隣接自治体で「中止」「受け入れ」が分かれたケースも

 逆に、直前の6月になって急きょ、ボートとカヌーに出場するアルゼンチン、イタリアの事前合宿受け入れが決まった自治体がある。岡谷市の隣に位置する下諏訪町である。

 旧中山道の宿場町として栄えた温泉・観光と精密機械工業のまちとして知られるが、実は長野県きっての「ボートのまち」でもある。県内唯一の漕艇場があり、多くの大会が開催されている。町民にはボート体験者も多い。そんなことから、事前合宿誘致を進めてきた経緯がある。

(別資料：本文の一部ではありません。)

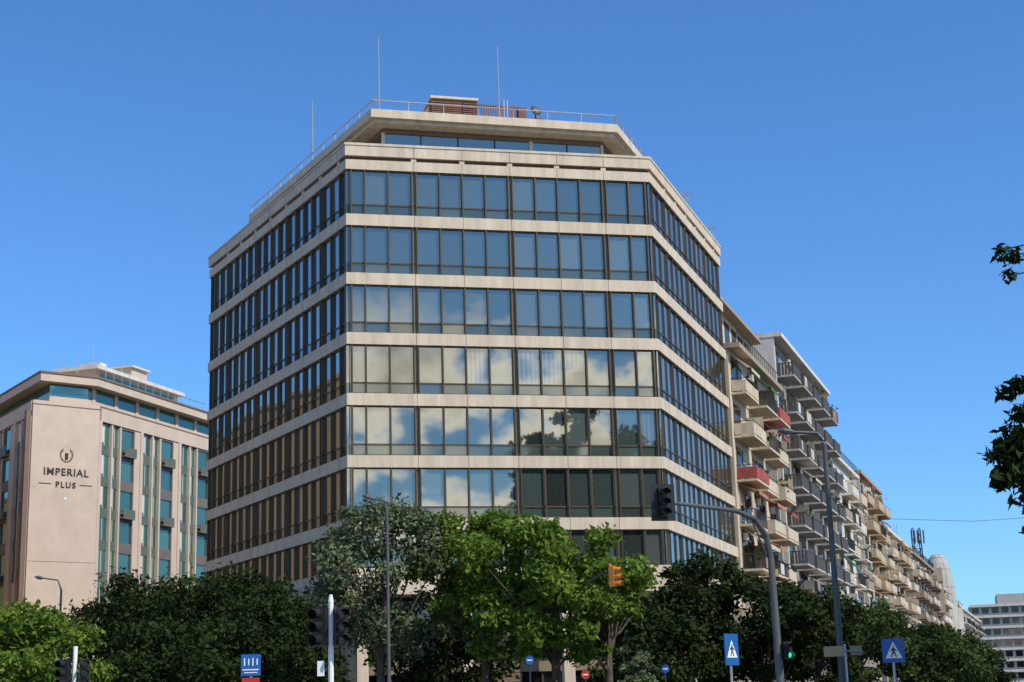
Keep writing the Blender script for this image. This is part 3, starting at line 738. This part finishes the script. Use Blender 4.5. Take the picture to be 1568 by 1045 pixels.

 アルゼンチンは選手、監督合わせ9名、イタリアは選手団36名で、合わせて45名が訪れることになった。事前合宿は7月13日からだ。

「アルゼンチンは以前、同国の五輪関係者がこちらを訪れて漕艇場などを視察していったことがあり、4月にボートとカヌーの事前合宿の打診がありました。イタリアは当初、事前合宿なしで選手村に入る予定でしたが、日程の関係で調整場所が必要となり打診がありました。6月8日に町議会で補正予算が可決されたことで受け入れが正式に決まったものです」(下諏訪町体育館の担当者)

 この時期の受け入れ決定に町民の反応はどうなのか。地元メディアには「こんな時だから心配」「できればやってほしくない」という反対論の一方で、「これを乗り越えて得られる財産があると思うし応援したい」といった歓迎の声も紹介されていた。町議会でも賛否それぞれの意見が出た。補正予算の採決は賛成9、反対3だった。

「私たちに届く声も賛否両論ですね。いろんな声があるのは当然だと思います。合宿実施にあたっては、選手たちは皆ワクチンを接種してきますし、合宿中の行動については滞在先のホテルと練習場の行き来だけで、住民との接触は避けるといった対策を講じていきます」(前出の担当者)

 隣接する自治体で、中止・受け入れと対応が分かれたケースである。